The Karnataka High Court on August 22 ruled that merely because a convict was awarded a life sentence, it would not prevent them from obtaining remission unless it was specifically prohibited during the sentencing process. Remission, as opposed to parole or furlough, amounts to a reduction of a sentence.
The petitioner in the case approached the high court with regard to three prisoners, including her husband, who were serving a life sentence (i.e, 21 years). The Government had rejected an application for remission for them on the grounds that it is not a matter of right under the Karnataka Prisons and Correctional Services Manual.
Counsel representing the state argued that remission was under the absolute discretion of the relevant authorities because it is not a matter of right.
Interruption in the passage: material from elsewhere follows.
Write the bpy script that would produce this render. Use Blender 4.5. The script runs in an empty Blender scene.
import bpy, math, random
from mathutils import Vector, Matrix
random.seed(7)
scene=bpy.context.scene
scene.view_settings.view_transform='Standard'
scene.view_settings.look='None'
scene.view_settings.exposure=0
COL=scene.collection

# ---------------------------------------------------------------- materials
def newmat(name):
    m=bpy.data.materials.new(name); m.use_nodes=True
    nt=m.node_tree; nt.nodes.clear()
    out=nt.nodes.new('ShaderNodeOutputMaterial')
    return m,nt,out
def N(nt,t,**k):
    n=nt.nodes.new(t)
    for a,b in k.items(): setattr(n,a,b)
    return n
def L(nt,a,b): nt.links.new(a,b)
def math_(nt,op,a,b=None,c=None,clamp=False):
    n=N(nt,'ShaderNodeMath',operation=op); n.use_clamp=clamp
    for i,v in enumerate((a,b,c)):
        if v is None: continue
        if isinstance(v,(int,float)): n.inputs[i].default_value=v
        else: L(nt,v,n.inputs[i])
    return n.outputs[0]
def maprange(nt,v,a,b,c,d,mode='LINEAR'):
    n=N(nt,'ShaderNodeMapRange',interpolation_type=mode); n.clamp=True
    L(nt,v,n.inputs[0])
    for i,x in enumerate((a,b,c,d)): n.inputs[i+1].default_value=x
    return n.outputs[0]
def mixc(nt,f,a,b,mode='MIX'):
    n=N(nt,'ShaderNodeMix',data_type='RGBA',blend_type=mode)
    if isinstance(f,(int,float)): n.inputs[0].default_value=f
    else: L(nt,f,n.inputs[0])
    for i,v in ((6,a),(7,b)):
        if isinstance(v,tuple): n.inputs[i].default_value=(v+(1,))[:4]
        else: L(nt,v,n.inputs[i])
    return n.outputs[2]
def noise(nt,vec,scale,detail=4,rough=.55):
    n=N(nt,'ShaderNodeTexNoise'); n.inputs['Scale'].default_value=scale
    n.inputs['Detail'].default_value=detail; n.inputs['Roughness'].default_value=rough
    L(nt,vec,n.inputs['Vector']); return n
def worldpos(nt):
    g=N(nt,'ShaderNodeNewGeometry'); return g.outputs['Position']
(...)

Further, since it was a sentence of 21 years, remission would not be applicable in this case, the counsel argued.
A bench of Justice Suraj Govindaraj, however, did not agree with this contention. “…merely because there is a sentence of 21 years, it cannot be said that detenue will not be entitled for remission due to the sentence being for a fixed period in excess of 20 years….unless the sentence awarded makes it clear that the detune shall not be entitled for premature release or remission or parole or the like,” the bench held.
The bench explained, “The remission system aims at the reformation of prisoner and remission is held out as a carrot to a prisoner to behave properly so that he may be released earlier…the State would have to comply with the said promise which has been held out and if the detenus/prisoner were to behave in a proper disciplined manner with good conduct, the time incarcerated would have to taken into consideration for the purpose of calculation of remission.”
The court therefore ordered the state to reconsider the remission application without being influenced by the previous order that had denied the relief to the three convicts.